- [AIM]
Separate out the lines that hold "finishes".

[Dataset excerpt]
———
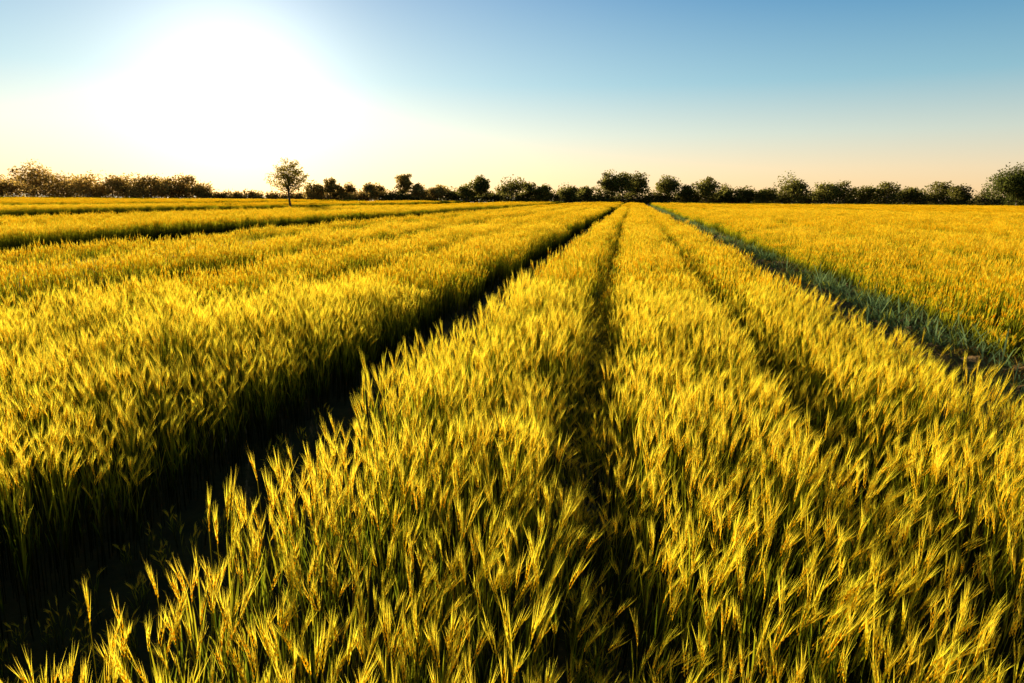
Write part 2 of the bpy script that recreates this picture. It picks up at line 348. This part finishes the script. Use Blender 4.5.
def polar(b, depth):
    azc = b + YAW; d = depth / math.cos(rad(azc)); return d * math.sin(rad(b)), d * math.cos(rad(b))
A = Acc(); tr2 = random.Random(21)
K = 230 / 683.
rows = [(-44.1, 30, 44), (-46, 20, 40), (-47.5, 22, 40), (-42.4, 19, 40), (-41, 20, 40), (-39.6, 17, 38), (-38.4, 16, 36), (-37.2, 17, 36), (-36, 20, 30), (-34.9, 21, 30), (-33.9, 13, 26),
        (-25.7, 13, 20), (-24.4, 18, 20), (-23.2, 12, 20), (-21.0, 14, 22), (-18.6, 27, 20), (-17.3, 13, 22), (-15.9, 12, 20), (-12.4, 22, 24), (-13.6, 13, 18), (-9.9, 20, 32), (-8.6, 16, 20), (-7.3, 14, 20),
        (-5.2, 15, 26), (-3.9, 12, 18), (-2.0, 27, 28), (-.9, 28, 30), (.3, 27, 28), (2.7, 25, 34), (4.2, 13, 16), (5.7, 22, 30), (7.2, 13, 24), (8.6, 13, 28), (10.2, 12, 20), (12.1, 23, 40),
        (14.2, 16, 28), (15.6, 19, 28), (17.0, 15, 26), (18.4, 18, 28), (19.9, 15, 24), (21.5, 21, 30), (22.8, 15, 26)]
for b, hp, wp in rows:
    x, y = polar(b, 230 + tr2.uniform(-6, 8)); h = hp * K + 2.2; wd = wp * K * 1.05
    sh = tr2.uniform(.8, 1.2); col = (.16 * sh, .14 * sh, .028 * sh)
    if b < -15: col = (.30 * sh, .20 * sh, .05 * sh)  # paler, warmer leaves: haze towards the sun is put into the colour
    if b < -33: col = (.42 * sh, .26 * sh, .06 * sh)  # stronger painted haze on the far left trees
    ev = abs(b + 44.1) < .1 or hp > 21
    tree(A, x, y, h, wd, h * .14, 26 if ev else 16, 110, .40, col, tr2, tr=.22, clr=.22 if ev else .27, even=ev)
b = -49.0
while b < 28:
    x, y = polar(b, 236 + tr2.uniform(-3, 5))
    h = tr2.uniform(3.8, 5.2)
    if -33.5 < b < -26.5: h = tr2.uniform(3.2, 4.0)
    if b < -33.5: h = tr2.uniform(6, 7.6)
    if b > 10: h = tr2.uniform(4.6, 6.6)
    tree(A, x, y, h, h * 1.7, -1.0, 9, 80, .42, (.30, .19, .05) if b < -20 else (.14, .12, .03), tr2, tr=.12, clr=.32)  # left hedge leaves carry the painted warm haze too
    b += tr2.uniform(.4, .7)
put(A, "distant_tree_row")
A = Acc()
tree(A, 0, 0, 13.0, 18, 1.0, 60, 240, .34, (.085, .09, .018), tr2, tr=.4, clr=.2, even=True)
o = put(A, "tree"); x, y = polar(26.1, 205); o.location = (x, y, 0)
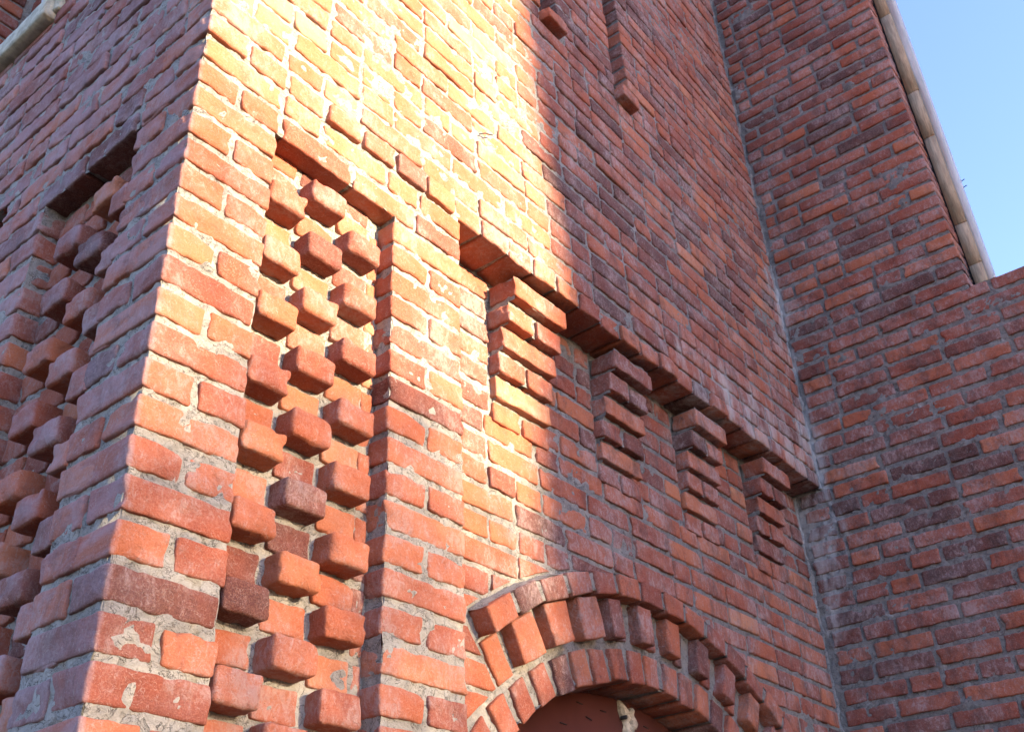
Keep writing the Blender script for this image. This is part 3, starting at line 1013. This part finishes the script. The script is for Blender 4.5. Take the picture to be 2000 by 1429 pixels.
# unseen tree, added so its thin crown dims the low sun on the pier
tree = thing('sun_filter_tree', 'unseen thinly leaved tree, added behind the viewer to dapple the low sun', 'tree')
TD = 12.5
tx = TD * math.tan(SUN_AZ); tz = TD * math.tan(SUN_EL) / math.cos(SUN_AZ)
cx_, cz_ = -.55 + tx, .22 + tz
rl = np.random.default_rng(9)
NL = 2300
P = rl.normal(size=(NL * 3, 3)); P /= np.linalg.norm(P, axis=1)[:, None]; P *= (rl.random(NL * 3) ** (1 / 3))[:, None]
P = P * np.array([1.32, 1.3, 1.32])
kk = vnoise(P + 9, 1.7, 3)[:, 0] > -.28
P = P[kk][:NL]; NL = len(P)
P = P + np.array([cx_, -TD, cz_])
P2 = rl.normal(size=(4200, 3)); P2 /= np.linalg.norm(P2, axis=1)[:, None]; P2 *= (rl.random(4200) ** (1 / 3))[:, None]
P2 = P2 * np.array([1.05, 1.0, 1.05]) + np.array([.80 + tx, -TD, -.12 + tz])
P = np.concatenate([P, P2]); NL = len(P)
A = rl.normal(size=(NL, 3)); A /= np.linalg.norm(A, axis=1)[:, None]
B = np.cross(A, rl.normal(size=(NL, 3))); B /= np.linalg.norm(B, axis=1)[:, None]
L_ = .034; W_ = .019
V = np.stack([P - A * L_, P + B * W_, P + A * L_, P - B * W_], 1).reshape(-1, 3)
me = quads(V, np.arange(NL * 4).reshape(-1, 4), 'crown', False)
M_LEAF = simple('leaf', (.07, .10, .03), .6, 5, .3)
me.materials.append(M_LEAF)
cr = link('crown', me, tree); cr['kind'] = 'stuff'
tube([(cx_ + .2, -TD, -2.05), (cx_ + .1, -TD, -.5), (cx_, -TD, cz_ - .9), (cx_ - .1, -TD, cz_ + .2)], .07, 'trunk', M_WOOD, tree)
for a in range(5):
    an = a * 1.3
    tube([(cx_, -TD, cz_ - .8), (cx_ + .5 * math.cos(an), -TD + .5 * math.sin(an), cz_ - .1), (cx_ + .9 * math.cos(an), -TD + .9 * math.sin(an), cz_ + .5)], .018, 'limb', M_WOOD, tree)
print('cut bricks', cutcount, 'objects', len(bpy.data.objects))
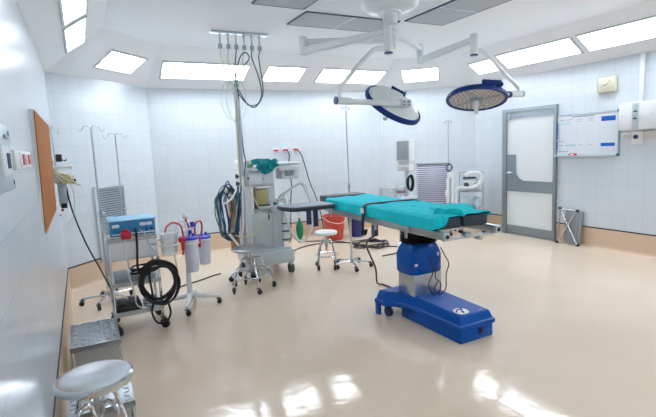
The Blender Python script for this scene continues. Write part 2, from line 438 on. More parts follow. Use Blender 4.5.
———
- [THE SOLUTION]
Write part 2 of the bpy script that recreates this picture. It picks up at line 348. This part finishes the script. Use Blender 4.5.
Keep writing the Blender script for this image. This is part 3, starting at line 1013. This part finishes the script. The script is for Blender 4.5. Take the picture to be 2000 by 1429 pixels.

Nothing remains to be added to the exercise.